Showing posts with label hand-hooked rug. Show all posts
Showing posts with label hand-hooked rug. Show all posts

Sunday, July 9, 2017

Did Some Dyeing Last Night

I'm getting ready to head to Sauder Village Rug Hooking Week, August 14 through 19, 2017.  Barb and I will be vending, and I am teach a workshop called Why Whip? Interesting Edges to Enhance Your Hooked Rugs.  The darker blue -- I call it Anthem Blue -- is stock for our booth next month.The lighter blue is the background for the bird rug I started a few years ago while on vacation in Northern Wisconsin.  It's about time to complete it, don't you think?  I'm hoping to have it ready to display in our booth at Sauder.  Keep your fingers crossed!

Thursday, March 20, 2014

New Season, New Rug

Paisley Sheep
While I have not -- obviously -- been writing, I have been working.  This rug, Paisley Sheep, has been in my brain for a couple of years.  It has changed some since the initial design -- I always thought it would have a black background -- but it is one of those rugs that hooked up quickly, because all the work was done in my head.  I love when that happens, and I LOVE this rug.

The sheep's coat is made from the Standing Wool Rug technique, another rag rug technique that I learned from Nola Heidbreder and her sister Linda Pietz years ago in a class called "Historic Rugs".  Lots of people incorporate this technique into their mats these days -- they are often called "quillies" after the Victorian paper craft of quilling.  I like to stick with the original name, but I don't stick with the original technique.  I like to shape my circles using a needle and thread, squeezing and manipulating them as I go, often using layers of different colored wool.  I love to do it, but it takes a lot of time, as every piece is hand sewn and then applied to the linen backing before I begin hooking.  I've used the same technique to add interesting edges to smaller mats as well.

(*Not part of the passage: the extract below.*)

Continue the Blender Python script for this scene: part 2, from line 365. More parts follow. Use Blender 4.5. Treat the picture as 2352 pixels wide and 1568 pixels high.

The leaves and paisley shapes in the background are hooked with by sister Barb's hand-dyed wools -- the colors are Irish Moss, Watermelon, Citron, Vintage Teal, Mango, and Nova Lox.  You can find them in her etsy shop: thimblefolk.  The brown is my own hand-dye, Hedgehog Brown.  I decided, once I had the body of the sheep completed, that a black wool background would create too harsh a contrast.  The brown worked out just right.

The finished mat measures approximately 18 by 20 inches -- not too big.  The pattern will be available in my etsy shop shortly. Click here to get there: The Paisley Studio.

Happy Spring!  The warm weather can't be too far away.